* WORK TO BE COMPLETED
Your task is to repeat the listing exactly.

* SOURCE MATERIAL

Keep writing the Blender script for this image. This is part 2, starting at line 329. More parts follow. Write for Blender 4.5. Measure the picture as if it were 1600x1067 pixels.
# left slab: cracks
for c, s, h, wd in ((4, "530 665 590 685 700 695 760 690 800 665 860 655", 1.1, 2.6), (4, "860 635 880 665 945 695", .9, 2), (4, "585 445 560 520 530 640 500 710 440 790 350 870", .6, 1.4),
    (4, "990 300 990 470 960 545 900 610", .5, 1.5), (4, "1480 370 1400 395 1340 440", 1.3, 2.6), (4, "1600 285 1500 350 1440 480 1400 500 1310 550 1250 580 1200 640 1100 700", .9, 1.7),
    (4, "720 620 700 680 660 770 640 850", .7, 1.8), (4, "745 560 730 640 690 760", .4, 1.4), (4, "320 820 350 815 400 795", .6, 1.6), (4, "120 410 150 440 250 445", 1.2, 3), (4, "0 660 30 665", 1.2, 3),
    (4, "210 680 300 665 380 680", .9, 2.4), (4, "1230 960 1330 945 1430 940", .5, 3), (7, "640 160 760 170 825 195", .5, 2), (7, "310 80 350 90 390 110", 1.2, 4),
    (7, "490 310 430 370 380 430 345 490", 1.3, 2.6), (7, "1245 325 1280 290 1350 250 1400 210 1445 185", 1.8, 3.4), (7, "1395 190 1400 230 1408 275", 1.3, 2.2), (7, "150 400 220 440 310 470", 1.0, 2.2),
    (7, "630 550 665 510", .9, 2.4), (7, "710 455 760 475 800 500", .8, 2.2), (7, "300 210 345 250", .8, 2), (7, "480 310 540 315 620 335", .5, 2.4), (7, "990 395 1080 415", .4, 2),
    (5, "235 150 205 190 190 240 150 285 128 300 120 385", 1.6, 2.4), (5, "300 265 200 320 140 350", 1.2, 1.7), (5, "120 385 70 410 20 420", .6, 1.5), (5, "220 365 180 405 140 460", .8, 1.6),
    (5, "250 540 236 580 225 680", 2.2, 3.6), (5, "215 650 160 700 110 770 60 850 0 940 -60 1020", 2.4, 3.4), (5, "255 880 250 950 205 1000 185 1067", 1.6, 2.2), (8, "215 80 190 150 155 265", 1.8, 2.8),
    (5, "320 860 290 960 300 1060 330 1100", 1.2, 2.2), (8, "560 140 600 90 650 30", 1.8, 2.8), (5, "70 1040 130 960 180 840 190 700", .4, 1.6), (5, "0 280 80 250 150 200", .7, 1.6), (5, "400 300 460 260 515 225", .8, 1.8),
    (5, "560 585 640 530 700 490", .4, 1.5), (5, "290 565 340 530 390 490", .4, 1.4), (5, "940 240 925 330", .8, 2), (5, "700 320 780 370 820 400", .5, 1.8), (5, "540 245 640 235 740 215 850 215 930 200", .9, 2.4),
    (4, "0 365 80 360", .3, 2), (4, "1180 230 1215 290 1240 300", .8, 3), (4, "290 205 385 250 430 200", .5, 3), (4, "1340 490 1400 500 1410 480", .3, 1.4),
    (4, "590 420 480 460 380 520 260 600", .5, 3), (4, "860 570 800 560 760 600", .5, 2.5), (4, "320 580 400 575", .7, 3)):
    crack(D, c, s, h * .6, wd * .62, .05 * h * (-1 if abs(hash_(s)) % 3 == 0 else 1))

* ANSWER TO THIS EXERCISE
Keep writing the Blender script for this image. This is part 2, starting at line 329. More parts follow. Write for Blender 4.5. Measure the picture as if it were 1600x1067 pixels.
# left slab: cracks
for c, s, h, wd in ((4, "530 665 590 685 700 695 760 690 800 665 860 655", 1.1, 2.6), (4, "860 635 880 665 945 695", .9, 2), (4, "585 445 560 520 530 640 500 710 440 790 350 870", .6, 1.4),
    (4, "990 300 990 470 960 545 900 610", .5, 1.5), (4, "1480 370 1400 395 1340 440", 1.3, 2.6), (4, "1600 285 1500 350 1440 480 1400 500 1310 550 1250 580 1200 640 1100 700", .9, 1.7),
    (4, "720 620 700 680 660 770 640 850", .7, 1.8), (4, "745 560 730 640 690 760", .4, 1.4), (4, "320 820 350 815 400 795", .6, 1.6), (4, "120 410 150 440 250 445", 1.2, 3), (4, "0 660 30 665", 1.2, 3),
    (4, "210 680 300 665 380 680", .9, 2.4), (4, "1230 960 1330 945 1430 940", .5, 3), (7, "640 160 760 170 825 195", .5, 2), (7, "310 80 350 90 390 110", 1.2, 4),
    (7, "490 310 430 370 380 430 345 490", 1.3, 2.6), (7, "1245 325 1280 290 1350 250 1400 210 1445 185", 1.8, 3.4), (7, "1395 190 1400 230 1408 275", 1.3, 2.2), (7, "150 400 220 440 310 470", 1.0, 2.2),
    (7, "630 550 665 510", .9, 2.4), (7, "710 455 760 475 800 500", .8, 2.2), (7, "300 210 345 250", .8, 2), (7, "480 310 540 315 620 335", .5, 2.4), (7, "990 395 1080 415", .4, 2),
    (5, "235 150 205 190 190 240 150 285 128 300 120 385", 1.6, 2.4), (5, "300 265 200 320 140 350", 1.2, 1.7), (5, "120 385 70 410 20 420", .6, 1.5), (5, "220 365 180 405 140 460", .8, 1.6),
    (5, "250 540 236 580 225 680", 2.2, 3.6), (5, "215 650 160 700 110 770 60 850 0 940 -60 1020", 2.4, 3.4), (5, "255 880 250 950 205 1000 185 1067", 1.6, 2.2), (8, "215 80 190 150 155 265", 1.8, 2.8),
    (5, "320 860 290 960 300 1060 330 1100", 1.2, 2.2), (8, "560 140 600 90 650 30", 1.8, 2.8), (5, "70 1040 130 960 180 840 190 700", .4, 1.6), (5, "0 280 80 250 150 200", .7, 1.6), (5, "400 300 460 260 515 225", .8, 1.8),
    (5, "560 585 640 530 700 490", .4, 1.5), (5, "290 565 340 530 390 490", .4, 1.4), (5, "940 240 925 330", .8, 2), (5, "700 320 780 370 820 400", .5, 1.8), (5, "540 245 640 235 740 215 850 215 930 200", .9, 2.4),
    (4, "0 365 80 360", .3, 2), (4, "1180 230 1215 290 1240 300", .8, 3), (4, "290 205 385 250 430 200", .5, 3), (4, "1340 490 1400 500 1410 480", .3, 1.4),
    (4, "590 420 480 460 380 520 260 600", .5, 3), (4, "860 570 800 560 760 600", .5, 2.5), (4, "320 580 400 575", .7, 3)):
    crack(D, c, s, h * .6, wd * .62, .05 * h * (-1 if abs(hash_(s)) % 3 == 0 else 1))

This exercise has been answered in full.